Overview
One highly recommended skill for effective leaders is persuasion – the ability to move others toward a position they don’t currently hold. Persuading others is a critical skill in all aspects of one’s life, but great leaders must also be persuadable – actively seeking alternative perspectives and evidence.
Being an analytical leader
I recently contributed to Walker’s newest report, Ten Traits of Effective CX Leaders, and recorded a podcast episode on the topic. Not surprisingly, I contributed ideas on how CX leaders can become more analytical. What might be surprising is that my list doesn’t mention R, Python, data science or deep learning. To me, it’s not necessary for CX leaders to know analytics, but it’s critical for them to think analytically. So, I created a list of five skills leaders can develop to think more analytically:
- Develop a culture of persuasion by seeking and inviting alternative perspectives within your team.
- Be willing to “kill your darlings“1 – don’t get blinded by what you want to be true.
- Resist analysis paralysis and have a bias toward action by using field experiments and rapid innovation to quickly test your hypotheses.
- Relentlessly seek context for operational data – thick customer data helps you understand the motivation for customer actions.
- Focus analytic effort on improving small, daily decisions that impact customers.
This post focuses on an interesting idea that ties together the first three items on my list: the idea of being persuadable.
The Persuadable Leader
In my research on this topic, I became captivated by the idea of being a persuadable leader. This idea came from Al Pittampalli’s 2016 Harvard Business Review article, “The Best Leaders Allow Themselves to Be Persuaded,” and his book – Persuadable: How Great Leaders Change Their Minds to Change the World. The main point I took from his writings is this: Modern leaders need to actively seek evidence that will change their mind and challenge their beliefs.
We often think that leaders should stay the course through adversity, not be swayed by opinion, get everyone else to change their mind, and definitely not flip-flop. However, Mr. Pittampalli provides a host of evidence that many of our most successful and innovative leaders are characterized by quickly changing their minds, killing off pet projects, adjusting course and allowing themselves to be challenged by junior members of their organizations. Why? Because we live in a complex, fast-moving, interconnected world. No one person’s perspective or understanding can possibly be completely right – at least not for long.
Becoming More Persuadable
The first three items on my list above are critical steps for anyone to become more effectively persuadable.

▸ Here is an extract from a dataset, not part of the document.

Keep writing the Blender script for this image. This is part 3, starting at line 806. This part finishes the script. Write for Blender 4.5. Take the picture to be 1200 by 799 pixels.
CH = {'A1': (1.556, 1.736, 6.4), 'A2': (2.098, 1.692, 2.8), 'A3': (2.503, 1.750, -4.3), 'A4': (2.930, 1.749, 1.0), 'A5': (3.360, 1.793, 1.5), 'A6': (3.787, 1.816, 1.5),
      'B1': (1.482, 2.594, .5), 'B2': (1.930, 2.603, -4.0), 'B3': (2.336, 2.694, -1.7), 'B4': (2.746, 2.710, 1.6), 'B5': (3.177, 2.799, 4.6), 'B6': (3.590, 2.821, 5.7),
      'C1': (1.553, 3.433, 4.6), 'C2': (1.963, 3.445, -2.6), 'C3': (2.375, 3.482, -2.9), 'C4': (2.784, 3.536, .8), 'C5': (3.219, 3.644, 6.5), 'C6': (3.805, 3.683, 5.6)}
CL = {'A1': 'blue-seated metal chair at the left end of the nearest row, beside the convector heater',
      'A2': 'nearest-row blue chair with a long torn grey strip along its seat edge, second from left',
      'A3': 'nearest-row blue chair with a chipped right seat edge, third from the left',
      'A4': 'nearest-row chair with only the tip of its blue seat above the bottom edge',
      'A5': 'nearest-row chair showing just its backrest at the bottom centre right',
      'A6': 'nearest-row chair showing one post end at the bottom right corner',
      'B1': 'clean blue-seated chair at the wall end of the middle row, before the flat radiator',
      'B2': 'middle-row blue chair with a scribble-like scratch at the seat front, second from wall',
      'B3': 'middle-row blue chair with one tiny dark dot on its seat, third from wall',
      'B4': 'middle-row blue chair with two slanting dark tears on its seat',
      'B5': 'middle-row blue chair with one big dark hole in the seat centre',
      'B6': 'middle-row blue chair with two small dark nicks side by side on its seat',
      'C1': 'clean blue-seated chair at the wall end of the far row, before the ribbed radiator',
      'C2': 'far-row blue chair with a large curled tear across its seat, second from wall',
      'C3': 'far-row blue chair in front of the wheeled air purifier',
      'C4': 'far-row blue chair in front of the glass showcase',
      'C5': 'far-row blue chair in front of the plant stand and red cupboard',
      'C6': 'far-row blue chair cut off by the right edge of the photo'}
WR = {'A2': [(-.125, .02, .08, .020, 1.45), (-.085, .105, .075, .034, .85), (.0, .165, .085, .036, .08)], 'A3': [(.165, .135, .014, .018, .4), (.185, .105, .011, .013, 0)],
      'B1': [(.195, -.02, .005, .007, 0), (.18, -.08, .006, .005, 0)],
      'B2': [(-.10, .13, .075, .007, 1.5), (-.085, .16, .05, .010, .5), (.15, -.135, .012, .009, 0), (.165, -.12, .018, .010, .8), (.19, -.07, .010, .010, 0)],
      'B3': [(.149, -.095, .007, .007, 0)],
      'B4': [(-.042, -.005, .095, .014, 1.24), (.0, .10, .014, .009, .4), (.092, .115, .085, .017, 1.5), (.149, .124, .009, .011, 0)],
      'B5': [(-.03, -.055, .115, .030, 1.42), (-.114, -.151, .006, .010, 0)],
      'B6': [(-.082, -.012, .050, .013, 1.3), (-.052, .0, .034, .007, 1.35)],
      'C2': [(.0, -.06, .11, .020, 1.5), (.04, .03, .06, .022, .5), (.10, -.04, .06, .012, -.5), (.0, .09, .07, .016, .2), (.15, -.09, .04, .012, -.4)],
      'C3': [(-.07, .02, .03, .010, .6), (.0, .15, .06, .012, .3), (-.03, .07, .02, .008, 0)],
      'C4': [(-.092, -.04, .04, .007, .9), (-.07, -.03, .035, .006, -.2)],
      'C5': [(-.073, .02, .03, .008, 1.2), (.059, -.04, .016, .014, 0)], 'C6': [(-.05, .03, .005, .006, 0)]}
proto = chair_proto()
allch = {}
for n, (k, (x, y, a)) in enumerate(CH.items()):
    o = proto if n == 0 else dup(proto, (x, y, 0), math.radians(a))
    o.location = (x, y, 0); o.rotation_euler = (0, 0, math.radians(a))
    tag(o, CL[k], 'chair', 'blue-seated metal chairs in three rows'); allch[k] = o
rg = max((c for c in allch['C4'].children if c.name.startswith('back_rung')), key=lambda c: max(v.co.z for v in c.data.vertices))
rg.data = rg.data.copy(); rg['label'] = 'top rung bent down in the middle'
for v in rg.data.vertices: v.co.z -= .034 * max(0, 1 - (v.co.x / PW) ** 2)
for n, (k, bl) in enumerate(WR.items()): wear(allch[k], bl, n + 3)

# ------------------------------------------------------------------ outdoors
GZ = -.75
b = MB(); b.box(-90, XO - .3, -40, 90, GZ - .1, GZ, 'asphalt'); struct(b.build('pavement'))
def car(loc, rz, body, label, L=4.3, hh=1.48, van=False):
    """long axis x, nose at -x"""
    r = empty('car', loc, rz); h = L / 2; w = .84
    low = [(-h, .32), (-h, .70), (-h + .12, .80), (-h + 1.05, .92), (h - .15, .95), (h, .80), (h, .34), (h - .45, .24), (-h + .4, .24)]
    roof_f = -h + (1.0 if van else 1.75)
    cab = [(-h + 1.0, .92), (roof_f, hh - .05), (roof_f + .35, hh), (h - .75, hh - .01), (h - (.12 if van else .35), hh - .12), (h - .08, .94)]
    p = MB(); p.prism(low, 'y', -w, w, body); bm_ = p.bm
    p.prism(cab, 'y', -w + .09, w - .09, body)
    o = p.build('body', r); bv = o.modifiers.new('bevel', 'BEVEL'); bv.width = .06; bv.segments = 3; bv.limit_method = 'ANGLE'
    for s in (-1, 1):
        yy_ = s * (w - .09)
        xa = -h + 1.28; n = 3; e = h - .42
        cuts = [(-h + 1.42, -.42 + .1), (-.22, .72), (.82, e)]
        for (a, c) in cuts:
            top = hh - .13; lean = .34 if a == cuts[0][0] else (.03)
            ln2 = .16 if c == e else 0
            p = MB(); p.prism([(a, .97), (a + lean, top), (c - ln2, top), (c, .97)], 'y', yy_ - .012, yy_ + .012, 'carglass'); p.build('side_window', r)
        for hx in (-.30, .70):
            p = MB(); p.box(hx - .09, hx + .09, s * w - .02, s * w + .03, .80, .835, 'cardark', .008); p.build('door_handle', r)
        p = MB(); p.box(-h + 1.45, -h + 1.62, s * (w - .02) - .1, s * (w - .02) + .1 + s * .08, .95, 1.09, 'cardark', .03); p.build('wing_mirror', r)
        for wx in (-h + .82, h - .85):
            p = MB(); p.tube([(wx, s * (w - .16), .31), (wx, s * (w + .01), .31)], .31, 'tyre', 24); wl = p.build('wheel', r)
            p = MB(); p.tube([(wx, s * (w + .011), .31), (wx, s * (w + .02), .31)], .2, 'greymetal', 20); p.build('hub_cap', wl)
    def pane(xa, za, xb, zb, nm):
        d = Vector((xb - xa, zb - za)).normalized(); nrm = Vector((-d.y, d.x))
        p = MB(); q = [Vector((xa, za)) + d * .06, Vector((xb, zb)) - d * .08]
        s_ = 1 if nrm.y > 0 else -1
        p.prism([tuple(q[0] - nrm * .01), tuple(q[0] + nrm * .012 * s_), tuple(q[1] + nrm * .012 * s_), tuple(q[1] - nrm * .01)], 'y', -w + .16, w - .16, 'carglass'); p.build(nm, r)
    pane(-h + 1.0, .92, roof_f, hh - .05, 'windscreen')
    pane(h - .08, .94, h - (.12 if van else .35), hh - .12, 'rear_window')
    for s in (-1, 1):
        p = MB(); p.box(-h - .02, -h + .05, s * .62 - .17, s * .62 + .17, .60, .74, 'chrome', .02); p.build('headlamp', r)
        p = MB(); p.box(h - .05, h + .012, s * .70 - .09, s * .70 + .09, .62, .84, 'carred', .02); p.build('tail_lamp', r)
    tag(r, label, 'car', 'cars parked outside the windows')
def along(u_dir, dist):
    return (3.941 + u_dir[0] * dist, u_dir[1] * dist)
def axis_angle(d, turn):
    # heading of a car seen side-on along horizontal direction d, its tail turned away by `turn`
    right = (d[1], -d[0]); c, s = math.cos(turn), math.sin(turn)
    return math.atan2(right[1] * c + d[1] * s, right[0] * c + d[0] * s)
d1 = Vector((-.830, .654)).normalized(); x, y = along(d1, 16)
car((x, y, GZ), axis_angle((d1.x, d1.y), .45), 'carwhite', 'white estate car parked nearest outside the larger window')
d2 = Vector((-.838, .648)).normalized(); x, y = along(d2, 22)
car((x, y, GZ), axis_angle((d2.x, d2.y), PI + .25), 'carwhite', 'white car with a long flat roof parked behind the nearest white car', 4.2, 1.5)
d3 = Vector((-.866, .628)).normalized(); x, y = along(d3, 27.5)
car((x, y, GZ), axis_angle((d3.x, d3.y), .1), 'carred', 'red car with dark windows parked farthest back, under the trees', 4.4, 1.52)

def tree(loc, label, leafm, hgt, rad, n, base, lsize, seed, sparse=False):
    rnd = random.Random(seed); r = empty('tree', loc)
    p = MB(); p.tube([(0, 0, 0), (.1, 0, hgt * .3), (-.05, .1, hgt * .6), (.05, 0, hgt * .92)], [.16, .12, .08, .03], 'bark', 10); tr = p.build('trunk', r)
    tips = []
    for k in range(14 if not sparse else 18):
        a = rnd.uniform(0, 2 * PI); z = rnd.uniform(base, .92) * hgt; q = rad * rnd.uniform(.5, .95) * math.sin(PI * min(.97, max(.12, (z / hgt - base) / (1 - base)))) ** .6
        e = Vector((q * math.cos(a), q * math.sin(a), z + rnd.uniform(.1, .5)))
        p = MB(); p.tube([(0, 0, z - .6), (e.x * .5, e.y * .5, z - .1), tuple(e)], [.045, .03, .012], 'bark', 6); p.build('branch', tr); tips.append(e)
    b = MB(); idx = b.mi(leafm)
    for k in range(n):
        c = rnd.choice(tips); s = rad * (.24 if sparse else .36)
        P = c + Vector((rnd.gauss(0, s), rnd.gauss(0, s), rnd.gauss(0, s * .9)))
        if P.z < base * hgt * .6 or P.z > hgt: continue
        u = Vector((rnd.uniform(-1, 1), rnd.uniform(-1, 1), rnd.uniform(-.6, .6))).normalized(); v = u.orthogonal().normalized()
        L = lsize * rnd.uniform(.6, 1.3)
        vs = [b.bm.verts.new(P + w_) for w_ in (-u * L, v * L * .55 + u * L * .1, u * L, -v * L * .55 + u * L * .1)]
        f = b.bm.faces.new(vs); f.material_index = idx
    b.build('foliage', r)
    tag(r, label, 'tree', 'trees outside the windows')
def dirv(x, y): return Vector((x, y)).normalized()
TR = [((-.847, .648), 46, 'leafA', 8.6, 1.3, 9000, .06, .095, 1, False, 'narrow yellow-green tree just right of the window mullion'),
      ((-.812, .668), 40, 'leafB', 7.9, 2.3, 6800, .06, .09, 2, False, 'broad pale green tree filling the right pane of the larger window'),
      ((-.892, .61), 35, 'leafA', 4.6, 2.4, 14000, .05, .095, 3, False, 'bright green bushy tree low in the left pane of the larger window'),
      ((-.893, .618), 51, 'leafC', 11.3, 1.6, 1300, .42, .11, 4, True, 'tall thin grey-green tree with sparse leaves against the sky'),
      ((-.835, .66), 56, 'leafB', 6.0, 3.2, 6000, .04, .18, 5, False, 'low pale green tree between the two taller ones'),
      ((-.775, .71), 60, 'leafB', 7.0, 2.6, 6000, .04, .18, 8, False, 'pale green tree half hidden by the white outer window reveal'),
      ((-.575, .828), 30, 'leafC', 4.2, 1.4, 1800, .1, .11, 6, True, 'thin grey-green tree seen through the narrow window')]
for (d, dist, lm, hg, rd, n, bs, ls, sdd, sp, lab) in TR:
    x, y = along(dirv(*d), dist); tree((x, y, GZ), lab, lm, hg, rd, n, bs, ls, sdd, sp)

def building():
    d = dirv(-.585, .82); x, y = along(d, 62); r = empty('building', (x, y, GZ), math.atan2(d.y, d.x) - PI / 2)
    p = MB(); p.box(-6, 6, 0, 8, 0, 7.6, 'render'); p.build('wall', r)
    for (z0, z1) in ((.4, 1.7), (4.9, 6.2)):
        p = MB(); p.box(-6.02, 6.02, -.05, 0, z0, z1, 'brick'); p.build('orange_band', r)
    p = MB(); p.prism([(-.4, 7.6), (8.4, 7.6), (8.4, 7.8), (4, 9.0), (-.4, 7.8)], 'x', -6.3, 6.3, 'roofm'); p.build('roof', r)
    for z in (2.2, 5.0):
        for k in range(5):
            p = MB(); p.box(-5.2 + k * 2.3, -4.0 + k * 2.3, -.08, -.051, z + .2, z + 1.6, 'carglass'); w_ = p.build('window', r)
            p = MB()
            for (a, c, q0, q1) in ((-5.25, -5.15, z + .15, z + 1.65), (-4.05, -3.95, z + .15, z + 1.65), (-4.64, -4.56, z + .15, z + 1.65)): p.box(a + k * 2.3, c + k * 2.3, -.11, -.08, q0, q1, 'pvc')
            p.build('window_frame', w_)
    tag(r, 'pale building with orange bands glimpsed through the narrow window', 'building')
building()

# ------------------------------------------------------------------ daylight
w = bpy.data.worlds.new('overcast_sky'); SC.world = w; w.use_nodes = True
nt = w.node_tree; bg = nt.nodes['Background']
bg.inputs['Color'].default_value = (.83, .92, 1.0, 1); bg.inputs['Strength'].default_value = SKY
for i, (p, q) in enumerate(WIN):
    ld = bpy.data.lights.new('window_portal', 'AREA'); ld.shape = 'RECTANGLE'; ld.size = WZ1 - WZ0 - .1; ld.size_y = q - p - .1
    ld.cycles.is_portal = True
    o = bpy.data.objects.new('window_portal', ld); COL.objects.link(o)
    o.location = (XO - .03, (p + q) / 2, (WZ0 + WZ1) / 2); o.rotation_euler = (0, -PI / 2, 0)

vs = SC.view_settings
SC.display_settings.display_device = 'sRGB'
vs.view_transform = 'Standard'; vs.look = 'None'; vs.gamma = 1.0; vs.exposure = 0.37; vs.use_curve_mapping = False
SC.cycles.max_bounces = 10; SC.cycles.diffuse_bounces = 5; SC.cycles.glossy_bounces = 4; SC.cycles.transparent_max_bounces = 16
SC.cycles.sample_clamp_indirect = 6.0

- Culture of Persuasion. If you don’t explicitly invite alternative opinions, then you are unlikely to be persuaded. We are naturally biased to defend and believe our own opinions and conclusions. Even the most open-minded truth seeker will often push their idea without fully testing it. Very few people like being wrong. We need others around us to hold our ideas accountable and question them.
- Kill Your Darlings. It is difficult to defend our ideas and perspectives but also give up on them when faced with contrary evidence. To do this, we must detach our ego from our idea – realize that our identity is not in having all the best ideas but in making the best decision. Remember, the goal of CX leaders is delivering a great experience to customers, not winning an argument.
- Bias toward action. Unless we are careful, actively seeking alternative evidence, ideas and perspectives will create decision paralysis, so we must temper it with a bias toward action. We can accomplish this by testing alternative ideas in the real world. Be an applied scientist. Actively seek alternative views to develop a set of hypotheses. Then engage in rapid innovation and field experiments to test those hypotheses before making a final decision.
CX Must Lead The Way
All leaders in an organization should strive to be persuadable, but CX leaders must be persuadable. All pre-conceived organizational ideas and biases need to be tested against the customer perspective. Who better to lead the way than the CX organization? Instead of being one more stakeholder arguing for our idea or perspective, CX should be the ones to say, “Let’s see what customers think about this.” At the end of the day, every successful organization needs to let their customers persuade them, and CX leaders are the ones to enable this.